Wednesday, August 20, 2008

Dalaran

More tasteful than a theme park and less dread than the dread citadel, Dalaran is... Dalaran. I kid, of course; really I can barely begin to describe the extent of Dalaran's wonders. The floating magical city is a clear foil to Naxxramas in WoW-space, and it is as delightful as Naxx is evil. I am also pretty convinced that it is made out of candy. This would explain why people are eating the city, creating holes to Crystalsong Forest below.


Arabian Nights meets high fructose corn syrup.


This fountain is brought to you by tears from Dalaran mage qq.

Dalaran is so nice that you won't even mind the blatant mage favoritism. The central inn is totally swank, with a lower level dominated by a spacious bar and luxurious accommodations upstairs. When you step outside you see cobblestone streets lined with well-groomed shrubberies and lampposts that you can actually turn on and off. In addition to the standard general goods vendors and white weapon-hawking repair dudes, Dalaran hosts a plethora of novelty shops and stands, including a mechanical toy shop, a non-combat pet supplies store, a relics vendor, and a treant named Applebough who will sell you fruit.


Omg wtb!!!!


I'll take the Mana Tide, plz.

Also new is the tabard vendor in the visitor's center, yet another win by the bag-space activists who brought us summoned mounts and disposable [Riding Crop]s. You can purchase any tabard you have the rep for, although there's no currency exchange market in sight, so you'd better have your apexis shards and glowcaps on hand. You can also necro any non-purchasable tabard that you might have destroyed for good reason, such as the [Green Trophy Tabard of the Illidari], which I prefer to call the Ugliest Item in the Game.

The Illidari tabard is why Illidan wears a blindfold.

The shady sewers below Dalaran must be this century's most inspired innovation in urban planning. The pipe walkways are paved with foul sewage and lead to the city's rodent-infested haven for — you guessed it — arena! That's right, no longer must arena gladiators tread on the toes of WoW's first-class citizens; they can now be safely quarantined in this lower level where they have an arena battlemaster, a season gear vendor, and even their very own scrubby inn. Man Blizz, just segregate the trade channel too and we are g2g!!

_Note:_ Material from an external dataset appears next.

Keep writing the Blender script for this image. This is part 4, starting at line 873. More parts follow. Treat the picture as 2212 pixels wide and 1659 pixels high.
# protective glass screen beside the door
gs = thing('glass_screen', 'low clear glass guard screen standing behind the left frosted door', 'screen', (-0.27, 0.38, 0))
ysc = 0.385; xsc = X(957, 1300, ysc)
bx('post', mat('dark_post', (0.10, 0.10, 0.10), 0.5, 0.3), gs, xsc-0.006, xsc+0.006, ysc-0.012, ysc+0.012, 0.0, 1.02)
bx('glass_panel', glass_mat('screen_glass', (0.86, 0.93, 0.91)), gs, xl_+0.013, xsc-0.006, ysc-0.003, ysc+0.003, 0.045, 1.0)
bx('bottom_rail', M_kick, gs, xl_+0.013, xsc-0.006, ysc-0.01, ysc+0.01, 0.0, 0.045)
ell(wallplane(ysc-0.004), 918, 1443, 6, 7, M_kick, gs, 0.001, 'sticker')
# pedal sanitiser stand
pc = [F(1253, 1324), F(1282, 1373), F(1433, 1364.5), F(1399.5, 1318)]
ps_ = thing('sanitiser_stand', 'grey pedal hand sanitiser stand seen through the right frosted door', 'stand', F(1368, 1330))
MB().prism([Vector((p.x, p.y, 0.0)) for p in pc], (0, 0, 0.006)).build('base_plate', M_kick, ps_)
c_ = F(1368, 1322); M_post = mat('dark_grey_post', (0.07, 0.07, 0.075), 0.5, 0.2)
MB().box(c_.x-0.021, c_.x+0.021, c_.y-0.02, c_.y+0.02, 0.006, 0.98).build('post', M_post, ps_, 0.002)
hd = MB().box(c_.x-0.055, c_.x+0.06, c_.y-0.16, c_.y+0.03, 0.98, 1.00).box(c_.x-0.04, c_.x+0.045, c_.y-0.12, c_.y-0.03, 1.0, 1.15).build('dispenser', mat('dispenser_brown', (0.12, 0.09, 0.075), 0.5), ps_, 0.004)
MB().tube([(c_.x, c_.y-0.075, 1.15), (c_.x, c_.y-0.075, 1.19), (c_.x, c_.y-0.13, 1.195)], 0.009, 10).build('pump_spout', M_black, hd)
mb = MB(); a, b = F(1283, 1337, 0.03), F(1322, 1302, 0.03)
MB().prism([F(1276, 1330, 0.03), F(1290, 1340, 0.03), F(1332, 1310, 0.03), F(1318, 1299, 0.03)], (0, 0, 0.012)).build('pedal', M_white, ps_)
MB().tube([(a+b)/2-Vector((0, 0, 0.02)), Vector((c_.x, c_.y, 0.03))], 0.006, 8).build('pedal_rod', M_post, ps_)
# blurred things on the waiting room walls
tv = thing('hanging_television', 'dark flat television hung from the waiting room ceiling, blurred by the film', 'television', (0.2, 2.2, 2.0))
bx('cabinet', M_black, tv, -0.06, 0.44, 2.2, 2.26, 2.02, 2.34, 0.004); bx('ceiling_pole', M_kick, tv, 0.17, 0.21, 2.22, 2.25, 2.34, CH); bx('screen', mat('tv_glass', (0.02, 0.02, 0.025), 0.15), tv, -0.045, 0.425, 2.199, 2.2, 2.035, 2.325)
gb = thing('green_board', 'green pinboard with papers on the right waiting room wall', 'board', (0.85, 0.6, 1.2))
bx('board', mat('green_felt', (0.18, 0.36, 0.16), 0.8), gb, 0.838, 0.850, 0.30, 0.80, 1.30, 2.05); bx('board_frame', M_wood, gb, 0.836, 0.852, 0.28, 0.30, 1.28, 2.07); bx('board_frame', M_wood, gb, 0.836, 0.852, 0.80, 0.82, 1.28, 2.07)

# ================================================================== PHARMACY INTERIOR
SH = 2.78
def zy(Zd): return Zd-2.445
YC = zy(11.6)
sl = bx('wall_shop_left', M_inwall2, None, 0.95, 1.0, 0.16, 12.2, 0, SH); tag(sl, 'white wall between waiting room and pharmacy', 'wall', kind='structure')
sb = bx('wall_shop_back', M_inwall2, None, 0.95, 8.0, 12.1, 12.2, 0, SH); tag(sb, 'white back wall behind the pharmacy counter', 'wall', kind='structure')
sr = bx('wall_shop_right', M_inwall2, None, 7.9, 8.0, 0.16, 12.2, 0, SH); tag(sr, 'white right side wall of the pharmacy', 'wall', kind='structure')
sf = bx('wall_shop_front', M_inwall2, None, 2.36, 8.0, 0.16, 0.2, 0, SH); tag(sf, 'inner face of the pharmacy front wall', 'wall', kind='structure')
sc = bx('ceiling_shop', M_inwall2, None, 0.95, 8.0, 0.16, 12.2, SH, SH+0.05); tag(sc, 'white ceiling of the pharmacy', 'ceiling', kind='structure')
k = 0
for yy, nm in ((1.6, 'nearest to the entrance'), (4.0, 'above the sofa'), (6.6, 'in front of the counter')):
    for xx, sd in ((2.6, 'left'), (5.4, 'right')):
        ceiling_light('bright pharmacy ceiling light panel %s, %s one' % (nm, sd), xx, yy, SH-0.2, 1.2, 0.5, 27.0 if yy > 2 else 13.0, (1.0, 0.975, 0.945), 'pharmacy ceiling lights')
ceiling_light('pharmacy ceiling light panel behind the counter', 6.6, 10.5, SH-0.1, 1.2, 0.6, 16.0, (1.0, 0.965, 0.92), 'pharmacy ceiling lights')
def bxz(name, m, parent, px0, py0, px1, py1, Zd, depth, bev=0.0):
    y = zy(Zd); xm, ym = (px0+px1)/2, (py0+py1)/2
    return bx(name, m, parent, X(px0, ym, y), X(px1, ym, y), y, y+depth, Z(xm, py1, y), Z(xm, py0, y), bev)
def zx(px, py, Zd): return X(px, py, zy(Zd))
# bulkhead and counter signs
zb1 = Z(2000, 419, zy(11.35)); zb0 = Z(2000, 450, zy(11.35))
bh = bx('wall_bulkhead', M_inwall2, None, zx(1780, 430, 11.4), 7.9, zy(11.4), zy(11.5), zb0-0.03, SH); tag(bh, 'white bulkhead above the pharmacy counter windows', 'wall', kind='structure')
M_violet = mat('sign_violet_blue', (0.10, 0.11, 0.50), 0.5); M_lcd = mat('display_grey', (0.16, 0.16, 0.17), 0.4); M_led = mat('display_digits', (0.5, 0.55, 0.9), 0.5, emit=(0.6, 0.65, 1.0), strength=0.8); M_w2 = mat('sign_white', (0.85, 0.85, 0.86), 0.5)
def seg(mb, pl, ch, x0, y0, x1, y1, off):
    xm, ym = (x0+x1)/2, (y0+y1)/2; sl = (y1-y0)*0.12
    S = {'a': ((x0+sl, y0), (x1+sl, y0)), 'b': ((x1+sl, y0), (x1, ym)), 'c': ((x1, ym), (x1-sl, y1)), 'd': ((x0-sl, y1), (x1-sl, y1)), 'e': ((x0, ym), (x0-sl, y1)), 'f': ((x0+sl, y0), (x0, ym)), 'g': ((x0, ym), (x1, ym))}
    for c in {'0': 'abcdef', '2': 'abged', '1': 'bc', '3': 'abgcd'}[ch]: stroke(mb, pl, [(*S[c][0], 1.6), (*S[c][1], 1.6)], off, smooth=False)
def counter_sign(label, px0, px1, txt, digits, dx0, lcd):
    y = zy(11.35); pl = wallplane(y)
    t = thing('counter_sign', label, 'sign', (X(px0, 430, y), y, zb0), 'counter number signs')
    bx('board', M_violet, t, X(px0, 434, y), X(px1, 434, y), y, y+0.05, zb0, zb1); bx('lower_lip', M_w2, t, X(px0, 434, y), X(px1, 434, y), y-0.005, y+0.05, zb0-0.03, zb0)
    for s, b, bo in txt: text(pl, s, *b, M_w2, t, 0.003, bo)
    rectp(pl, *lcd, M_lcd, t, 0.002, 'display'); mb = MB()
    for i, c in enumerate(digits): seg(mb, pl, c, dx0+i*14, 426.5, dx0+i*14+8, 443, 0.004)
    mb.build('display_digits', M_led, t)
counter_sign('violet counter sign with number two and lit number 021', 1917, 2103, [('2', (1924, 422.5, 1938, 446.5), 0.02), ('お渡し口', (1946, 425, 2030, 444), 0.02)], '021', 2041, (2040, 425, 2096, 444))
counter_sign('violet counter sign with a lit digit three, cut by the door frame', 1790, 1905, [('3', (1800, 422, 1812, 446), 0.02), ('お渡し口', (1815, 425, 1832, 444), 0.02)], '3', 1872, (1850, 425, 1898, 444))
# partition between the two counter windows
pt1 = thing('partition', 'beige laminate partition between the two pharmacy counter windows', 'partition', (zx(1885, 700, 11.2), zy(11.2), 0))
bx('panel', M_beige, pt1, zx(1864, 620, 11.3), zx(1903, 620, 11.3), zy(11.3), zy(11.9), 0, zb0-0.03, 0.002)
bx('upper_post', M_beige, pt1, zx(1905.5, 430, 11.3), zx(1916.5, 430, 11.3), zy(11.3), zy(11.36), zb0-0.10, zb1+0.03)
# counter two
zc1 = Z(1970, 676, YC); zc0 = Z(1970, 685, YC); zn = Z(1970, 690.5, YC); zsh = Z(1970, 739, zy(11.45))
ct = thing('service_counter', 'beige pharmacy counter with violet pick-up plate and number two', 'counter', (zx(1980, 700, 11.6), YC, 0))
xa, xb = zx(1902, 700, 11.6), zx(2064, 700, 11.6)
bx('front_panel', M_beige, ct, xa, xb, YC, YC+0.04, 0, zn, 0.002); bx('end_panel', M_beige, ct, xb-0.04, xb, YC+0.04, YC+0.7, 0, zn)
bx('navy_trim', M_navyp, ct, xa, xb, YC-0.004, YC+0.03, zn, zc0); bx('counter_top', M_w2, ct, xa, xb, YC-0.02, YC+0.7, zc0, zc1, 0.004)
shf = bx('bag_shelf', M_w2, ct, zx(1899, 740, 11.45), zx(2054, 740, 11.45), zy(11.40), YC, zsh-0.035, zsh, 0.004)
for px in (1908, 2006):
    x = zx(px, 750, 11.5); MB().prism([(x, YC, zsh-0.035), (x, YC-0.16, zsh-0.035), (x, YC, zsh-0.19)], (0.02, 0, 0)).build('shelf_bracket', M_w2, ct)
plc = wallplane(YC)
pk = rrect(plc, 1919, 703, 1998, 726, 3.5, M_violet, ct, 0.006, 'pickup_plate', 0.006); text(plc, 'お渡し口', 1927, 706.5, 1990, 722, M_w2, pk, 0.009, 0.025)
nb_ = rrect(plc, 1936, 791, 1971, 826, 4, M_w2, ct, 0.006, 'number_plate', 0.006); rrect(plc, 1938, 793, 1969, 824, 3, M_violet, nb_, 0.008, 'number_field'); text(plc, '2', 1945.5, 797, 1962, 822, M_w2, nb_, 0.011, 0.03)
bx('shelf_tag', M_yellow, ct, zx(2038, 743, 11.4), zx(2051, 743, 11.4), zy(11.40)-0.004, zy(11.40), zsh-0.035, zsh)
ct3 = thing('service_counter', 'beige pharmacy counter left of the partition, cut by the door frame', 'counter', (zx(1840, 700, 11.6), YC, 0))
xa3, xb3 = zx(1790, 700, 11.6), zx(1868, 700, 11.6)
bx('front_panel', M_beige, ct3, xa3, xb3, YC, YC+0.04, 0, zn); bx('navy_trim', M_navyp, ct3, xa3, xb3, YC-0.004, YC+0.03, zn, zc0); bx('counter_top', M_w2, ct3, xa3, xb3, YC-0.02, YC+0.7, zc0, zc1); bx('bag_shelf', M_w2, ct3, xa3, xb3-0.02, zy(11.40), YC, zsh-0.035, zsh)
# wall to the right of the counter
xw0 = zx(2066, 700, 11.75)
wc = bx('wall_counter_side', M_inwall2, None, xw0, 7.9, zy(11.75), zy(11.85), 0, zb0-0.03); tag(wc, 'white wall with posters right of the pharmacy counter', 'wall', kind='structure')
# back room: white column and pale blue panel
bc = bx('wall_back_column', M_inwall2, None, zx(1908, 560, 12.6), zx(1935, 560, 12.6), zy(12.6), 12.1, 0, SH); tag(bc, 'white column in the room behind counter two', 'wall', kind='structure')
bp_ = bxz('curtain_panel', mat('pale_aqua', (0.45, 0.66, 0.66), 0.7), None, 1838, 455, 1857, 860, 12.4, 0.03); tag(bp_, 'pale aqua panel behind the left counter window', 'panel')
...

Dalaran sewers: where the vermin thrive.

Between the flight master at Krasus Landing, the teleporting elevators, the sewers, the portals, and the barbershop floor, there is certainly no shortage of ways to get out of Dalaran. The Silver Enclave feels deserted and is actually kind of a vanishing point, probably because right now it is little more than a lineup of portals to not-Dalaran. There's nothing particularly Alliance about this Alliance quarter, especially now that they have replaced battlemaster NPCs with more advanced mage technology: queueing for battlegrounds is now a click of a portal away.


Creating unemployment for battlemasters everywhere.

The migration to this new impersonal, automated system is great for actually being able to queue, and certainly an improved iteration from the discarded pedestal idea of 2.4, but you gotta admit that half the fun of queuing for Warsong was an excuse to talk to sexy war-worn Lylandor with the long shadowsong amethyst locks. Hopefully they'll populate the enclave with some NPCs to make the area less of a giant EXIT sign.

Finally, there's this mysterious instance that Galli and I aren't old enough to enter yet.


Open sesame bagel restores 13200 health over 30 secs.

Clearly there's more to Dalaran than can be seen with the naked eye. I can't wait to find out what delectable mage secrets lie behind those shiny doors. (Food table recipe???)